Together with Richard L Wheeden, Zygmund wrote Measure and integral (1977). A reviewer writes:-
This textbook has been conceived with the explicit intention of providing an easy and quick access to the most useful techniques of measure and integration in the modern analysis of real variables. This goal has been achieved with very remarkable success.
Zygmund received many honours for his outstanding achievements. He received honorary doctorates from Mount Holyoke College, Washington University, the University of Torun, the University of Paris, and the University of Uppsala. He was elected to the Polish Academy of Sciences (Polska Akademia Nauk) in 1959, seven years after the Academy was founded. In 1961 he was elected to the National Academy of Sciences (United States), then in 1964 to the Argentina Academy of Sciences. Further academies elected him such as the Spanish Royal Academy of Sciences (the Royal Academy of Exact, Physical and Natural Sciences of Madrid) and the Academy of Palermo in 1967. In the same year he was elected to the American Academy of Arts and Sciences and London Mathematical Society. In 1972 he was elected to the Polish Mathematical Society. He also received prizes and awards such as the Steele Prize by the American Mathematical Society, the award of Alfred Jurzykowski Foundation in 1972, and the National Medal of Science in 1986. This Medal was presented to him by President Reagan at a White House Ceremony on 12 March 1986:-
For outstanding contributions to Fourier analysis and its applications to partial differential equations and other branches of analysis, and for his creation and leadership of the strongest school of analytical research in the contemporary mathematical world.

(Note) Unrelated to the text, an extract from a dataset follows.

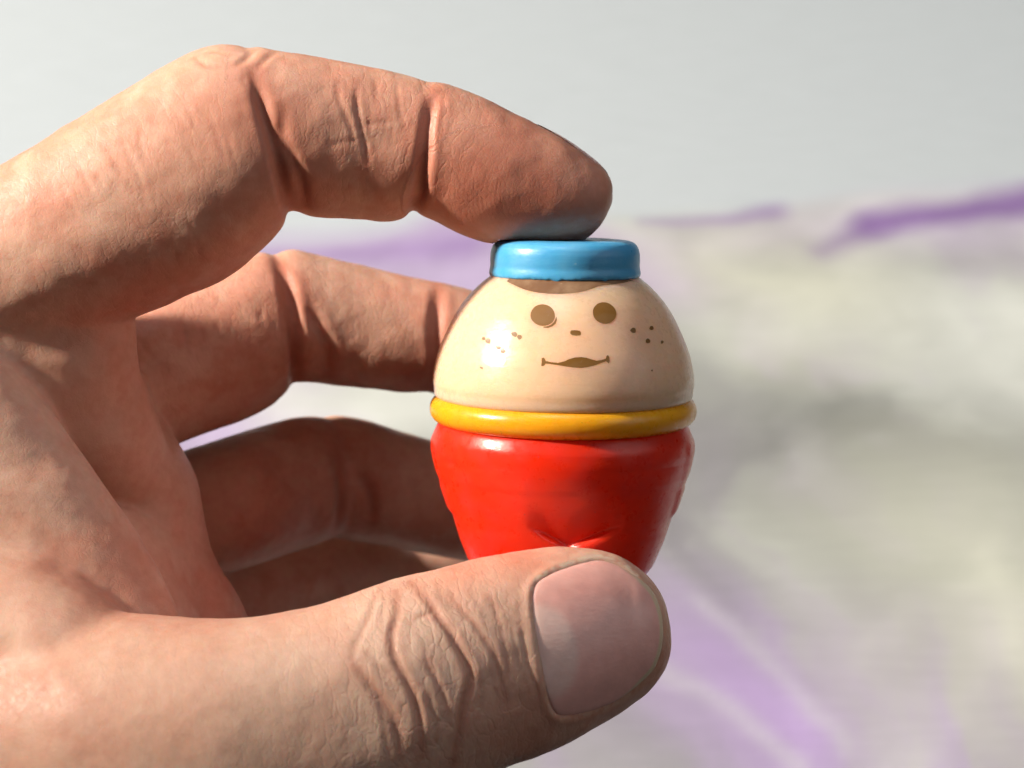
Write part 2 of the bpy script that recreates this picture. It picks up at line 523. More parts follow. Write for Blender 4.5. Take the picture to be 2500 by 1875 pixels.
# red trousers with arms in relief, a belly that overhangs the legs, squarish hips
tro_p = smooth_prof([(0.02, -1.4), (13.2, -1.4), (15.4, -1.5), (16.2, -1.9), (16.55, -2.6), (16.95, -3.6), (17.0, -5.2), (16.75, -6.6),
                     (16.22, -8.4), (16.05, -8.6), (15.2, -11.2), (14.2, -14), (13.35, -16.8), (12.2, -19.7), (11.3, -21.2), (10.2, -21.9), (8.6, -22.1), (0.02, -22.1)], 240, 4)
def tro_fn(R, A, Y):
    Aw = (A + np.pi) % (2*np.pi) - np.pi
    t = np.clip((-Y - 6) / 9, 0, 1)
    n = 2 + 0.7 * t
    f = (np.abs(np.cos(A))**n + np.abs(np.sin(A))**n) ** (-1/n)
    edge = np.clip((R - 9.5) / 2.5, 0, 1)
    R2 = R * (1 + (f - 1) * 0.9 * edge)
    X = R2 * np.sin(A)
    def ss(x): 
        x = np.clip(x, 0, 1); return x*x*(3-2*x)
    for side in (-1, 1):
        # arms: raised bands along the sides, hand at the lower end
        d = np.abs(Aw - side * (1.52 - 0.06 * (-Y - 8) / 8))
        band = ss((0.42 - d) / 0.12) * ss((-Y - 3.2) / 1.2) * ss((Y + 13.6) / 0.9)
        R2 = R2 + 0.22 * band * edge
        hand = ss((0.34 - np.abs(Aw - side * 1.42)) / 0.1) * ss((2.0 - np.abs(Y + 11.2)) / 0.9)
        R2 = R2 + 0.15 * hand * edge
    for front in (0.0, np.pi):
        Ax = (A - front + np.pi) % (2*np.pi) - np.pi
        x = R2 * np.sin(Ax) - (0.5 if front == 0 else 0)
        on = (np.abs(Ax) < 1.2)
        yb = -15.7 + np.where(x < 0, 0.55, 0.42) * np.sqrt(x**2 + 0.15)
        fade = ss((np.where(x < 0, 5.6, 7.4) - np.abs(x)) / 3.0) * on
        s = Y - yb
        # belly curves under into a sharp valley, the legs come forward again below it
        step = -1.25 * np.where(s > 0, np.exp(-np.clip(s, 0, 9) / 2.6), np.exp(np.clip(s, -9, 0) / 0.32)) + 0.2*np.exp(-((s - 4.0) / 2.0)**2)
        R2 = R2 + step * fade * edge
        gap = -1.3 * np.exp(-(x / 0.75)**2) * ss((yb + 0.2 - Y) / 1.2) * on
        R2 = R2 + gap * edge
    return R2, Y
V, F = lathe(tro_p, 320, tro_fn)
link_mesh('trousers', V, F, M_red, toy_e)

# belt: a fat ring
a = np.linspace(-np.pi, np.pi, 40)
ring_p = np.column_stack([15.0 + 2.35*np.sign(np.cos(a))*np.abs(np.cos(a))**0.92, -0.05 + 1.95*np.sign(np.sin(a))*np.abs(np.sin(a))**0.92])
V, F = lathe(ring_p, 200); F = F[:-2]
link_mesh('belt', V, F, M_yellow, toy_e)

# head
head_p = smooth_prof([(0.02, 1.35), (13.5, 1.35), (16.3, 1.40), (16.72, 1.6), (16.82, 2.0), (16.84, 3.05), (16.97, 3.25), (16.95, 4.1), (16.75, 5.4), (16.4, 6.9), (15.92, 8.3),
                      (15.35, 9.6), (14.7, 11.0), (13.9, 12.5), (12.95, 13.9), (11.9, 15.1), (10.9, 16.1), (10.15, 16.7), (9.58, 17.15), (9.0, 17.55), (8.2, 18.0), (0.02, 18.3)], 220, 3)
V, F = lathe(head_p, 220)
head = link_mesh('head', V, F, M_cream, toy_e)
headV, headF = V, F

# hat: low round cap with a moulded flash line near the brim and a raised disc on top
hat_p = smooth_prof([(0.02, 17.75), (8.3, 17.6), (8.6, 17.2), (9.62, 17.12), (9.80, 17.4), (9.74, 18.0), (9.62, 18.45), (9.66, 19.2), (9.62, 20.2), (9.42, 20.95), (9.0, 21.5), (8.3, 21.8),
                     (6.8, 21.93), (6.5, 21.86), (0.02, 21.9)], 170, 3)
def hat_fn(R, A, Y):
    j = 0.10*np.sin(A*7+1) + 0.07*np.sin(A*17+.4) + 0.05*np.sin(A*41) + 0.05*np.sin(A*73+2)
    m = np.exp(-((Y - 17.3)/0.28)**2) * (R > 9.2)
    chip = np.exp(-(((A - 0.52 + np.pi) % (2*np.pi) - np.pi)/0.035)**2) + np.exp(-(((A - 6.15 + np.pi) % (2*np.pi) - np.pi)/0.05)**2)
    return R + 0.25*j*m, Y - 0.2*j*m - 0.25*chip*m
V, F = lathe(hat_p, 320, hat_fn)
link_mesh('hat', V, F, M_blue, toy_e)
hatBVH = BVHTree.FromPolygons([tuple(v) for v in V], F)

headBVH = BVHTree.FromPolygons([tuple(v) for v in headV], headF)
CAMP = Vector((0, 0, DIST))
def cast(bvh, x, y):
    d = (Vector(px(x, y, 0)) - CAMP).normalized()
    return bvh.ray_cast(CAMP, d)

def z1(x, y):
    return (x / 1.907 + 1000.0, y / 1.907 + 530.0)

def patch(name, poly, mat, parent, off=0.03, skirt=0.25, cuts=3):
    """closed outline in photo pixels laid onto the head as a thin inlay with its own edge"""
    bm = bmesh.new()
    vs = [bm.verts.new((x, y, 0)) for x, y in poly]
    es = [bm.edges.new((vs[i], vs[(i+1) % len(vs)])) for i in range(len(vs))]
    bmesh.ops.triangle_fill(bm, use_beauty=True, edges=es)
    for _ in range(cuts):
        long = [e for e in bm.edges if e.calc_length() > 14]
        if not long:
            break
        bmesh.ops.subdivide_edges(bm, edges=long, cuts=1)
        bmesh.ops.triangulate(bm, faces=bm.faces[:])
    low = set()
    bm.verts.index_update()
    P = []
    for v in bm.verts:
        h = cast(headBVH, v.co.x, v.co.y)
        if h[0] is None:
            P.append(np.array(px(v.co.x, v.co.y, 0))); continue
        n = h[1] if h[1].z > 0 else -h[1]
        P.append(np.array(h[0] + n * (-skirt if v in low else off)))
    Fc = []
    for f in bm.faces:
        idx = [v.index for v in f.verts]
        Fc.append(idx)
    bm.free()
    o = link_mesh(name, np.array(P), Fc, mat, parent)
    b2 = bmesh.new(); b2.from_mesh(o.data); bmesh.ops.recalc_face_normals(b2, faces=b2.faces[:])
    b2.to_mesh(o.data); b2.free()
    md = o.data
    md.polygons.foreach_set('use_smooth', np.ones(len(md.polygons), bool))
    return o

def ell(cx, cy, rx, ry, rot=0, n=36, j=0.0, seed=0):
    r = random.Random(seed)
    out = []
    for i in range(n):
        a = 2*math.pi*i/n
        k = 1 + j * math.sin(a*3 + seed) + j*0.6*math.sin(a*5 + seed*2)
        x, y = rx*k*math.cos(a), ry*k*math.sin(a)
        out.append((cx + x*math.cos(rot) - y*math.sin(rot), cy + x*math.sin(rot) + y*math.cos(rot)))
    return [z1(*p) for p in out]

patch('eye', ell(620, 457, 57, 50, 0.1, j=0.008), M_brown, head)
patch('eye', ell(907, 447, 55, 49, 0.35, j=0.008, seed=2), M_brown, head)
patch('eye_misprint', [z1(*p) for p in [(683, 462), (686, 478), (680, 496), (665, 509), (645, 516), (625, 515), (622, 511), (640, 509), (658, 502), (672, 490), (679, 476)]], M_brown, head)  # brown crescent misprinted beside the eye
patch('nose', [z1(*p) for p in [(748, 535), (752, 528), (768, 527), (790, 529), (797, 535), (797, 546), (792, 551), (775, 552), (757, 550), (749, 544)]], M_brown, head)
mouth = [(615, 657), (624, 654), (630, 660), (634, 670), (660, 676), (692, 679), (720, 672), (745, 661), (770, 654), (797, 652), (822, 655), (845, 662), (870, 669), (893, 666),
         (912, 660), (917, 646), (924, 643), (930, 655), (931, 670), (927, 682), (920, 676), (914, 671), (890, 680), (862, 690), (830, 698), (798, 702), (760, 700), (725, 695),
         (690, 689), (655, 684), (634, 682), (628, 690), (620, 695), (613, 692), (615, 678)]
patch('mouth', [z1(*p) for p in mouth], M_brown, head)
for i, (x, y, r1, r2) in enumerate([(1041, 528, 12, 11), (1126, 517, 9, 9), (1109, 577, 10, 10), (1175, 582, 6, 7), (512, 559, 10, 10), (488, 546, 13, 10), (366, 577, 11, 11),
                                    (345, 566, 8, 7), (434, 623, 10, 11), (413, 606, 12, 9), (335, 702, 8, 4), (1128, 714, 4, 4)]):
    patch('freckle', ell(x, y, r1*1.12, r2*1.12, 0.4, 12, 0.08, i), M_brown, head, 0.03, 0.2, 1)
hair = [(452, 300), (470, 309), (500, 323), (530, 336), (565, 346), (600, 352), (645, 357), (690, 358), (740, 356), (785, 351), (825, 342), (855, 331), (880, 322), (905, 318), (960, 312),
        (1000, 306), (1040, 296), (1000, 284), (900, 274), (800, 272), (700, 272), (600, 272), (520, 274), (468, 284)]
patch('hair', [z1(*p) for p in hair], M_hair, head, 0.03, 0.2, 4)

# ------------------------------------------------------------------ the hand
parts = []
def add(st, **k):
    parts.append(loft(st, **k))

# index finger: three phalanges, each its own lobe so that the flexion creases fold between them
add([(-420, 700, -250, 1050, 0, 10), (-250, 590, -80, 950, 2, 11), (-100, 475, 70, 880, 4, 11.2), (96, 358, 235, 812, 5.5, 11), (289, 238, 430, 732, 6.8, 10.4),
     (400, 170, 555, 676, 7.3, 10), (482, 126, 640, 606, 7.6, 9.6), (545, 111, 688, 556, 7.6, 9.2), (600, 122, 698, 528, 7.4, 8.6), (645, 170, 694, 490, 7.2, 7.2), (670, 240, 688, 420, 7, 4), (682, 300, 690, 350, 7, 1)])
add([(560, 220, 600, 420, 7.5, 5), (590, 140, 640, 490, 7.4, 8), (620, 118, 672, 508, 7.3, 8.6), (668, 126, 720, 513, 7, 8.8), (740, 136, 765, 528, 6.5, 8.8), (820, 150, 820, 533, 6, 8.6), (900, 165, 880, 537, 5.4, 8.4),
     (965, 179, 940, 541, 5.1, 8.3), (1015, 192, 980, 535, 4.9, 8.2), (1050, 208, 1002, 515, 4.8, 7.8), (1075, 250, 1025, 470, 4.6, 6), (1085, 310, 1050, 420, 2.6, 3), (1085, 350, 1070, 380, 2.6, .8)])
add([(1000, 290, 985, 430, 5, 4), (1025, 215, 995, 490, 5, 7.2), (1060, 203, 1022, 520, 4.9, 8.0), (1115, 217, 1062, 540, 4.7, 8.3), (1180, 241, 1105, 563, 4.4, 8.4), (1244, 271, 1165, 588, 4.0, 8.3),
     (1309, 304, 1230, 600, 3.5, 8.1), (1373, 338, 1300, 606, 3, 7.8), (1430, 378, 1365, 602, 2.5, 7.2), (1466, 408, 1415, 590, 2.1, 6.3), (1484, 432, 1450, 568, 1.9, 5.2), (1494, 462, 1478, 530, 1.8, 3.2), (1497, 485, 1493, 500, 1.8, .8)])
# middle finger
add([(-60, 960, 100, 1300, -8, 9.5), (100, 850, 250, 1200, -13, 9.6), (250, 770, 380, 1110, -18, 9.6), (400, 690, 500, 1060, -22, 9.6), (520, 645, 610, 1016, -24.5, 9.4), (600, 620, 672, 982, -25.5, 9),
     (650, 617, 706, 950, -26, 8.4), (690, 650, 716, 900, -26.3, 6.4), (712, 730, 718, 820, -26.5, 2)])
add([(600, 720, 640, 860, -25.5, 5), (645, 640, 680, 925, -26, 7.8), (690, 613, 715, 934, -26.8, 8.4), (782, 624, 780, 938, -28, 8.4), (867, 644, 850, 944, -29, 8.3), (980, 671, 950, 956, -30, 8.2), (1040, 683, 1010, 959, -30.5, 8),
     (1100, 700, 1060, 950, -31, 7.4), (1130, 760, 1090, 890, -31, 4)])
add([(1010, 760, 990, 890, -30, 5), (1050, 690, 1030, 950, -30.5, 7.6), (1110, 696, 1080, 968, -31, 8), (1200, 725, 1150, 985, -31.5, 7.8), (1290, 770, 1240, 990, -31.5, 7.2), (1360, 830, 1320, 980, -31.5, 5.8), (1390, 880, 1375, 950, -31.5, 3), (1400, 910, 1396, 930, -31.5, .8)])
# ring finger
add([(60, 1250, 180, 1560, -18, 9), (250, 1180, 350, 1480, -24, 9.5), (380, 1125, 470, 1420, -29, 9.4), (527, 1075, 600, 1388, -31, 9), (640, 1039, 710, 1350, -37, 8.6), (725, 1019, 780, 1326, -40, 8.2),
     (790, 1022, 815, 1306, -42, 7.4), (835, 1070, 845, 1250, -43, 4.5)])
add([(740, 1110, 750, 1240, -40, 5), (775, 1030, 785, 1305, -41.5, 7.4), (822, 1013, 830, 1316, -43, 8), (900, 1027, 890, 1326, -44.5, 8), (980, 1053, 960, 1338, -46, 7.8), (1054, 1076, 1030, 1352, -47, 7.6),
     (1150, 1110, 1120, 1366, -48, 7.2), (1250, 1170, 1220, 1370, -49, 6.2), (1310, 1240, 1290, 1340, -49.5, 3.5), (1325, 1280, 1318, 1300, -49.5, .8)])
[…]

Zygmund suffered many sad losses during his life. His doctoral student at Vilnius, Ela-Chaim Cunzer, was a victim of the Holocaust. His student and collaborator Marcinkiewicz died in 1940. Rajchman, Zygmund's doctoral supervisor, was executed by the Nazis. Saks, his friend from childhood and later his collaborator, was killed by the Gestapo. His young collaborator Paley tragically died in a mountaineering accident. Irena, his wife, died on 6 August 1966.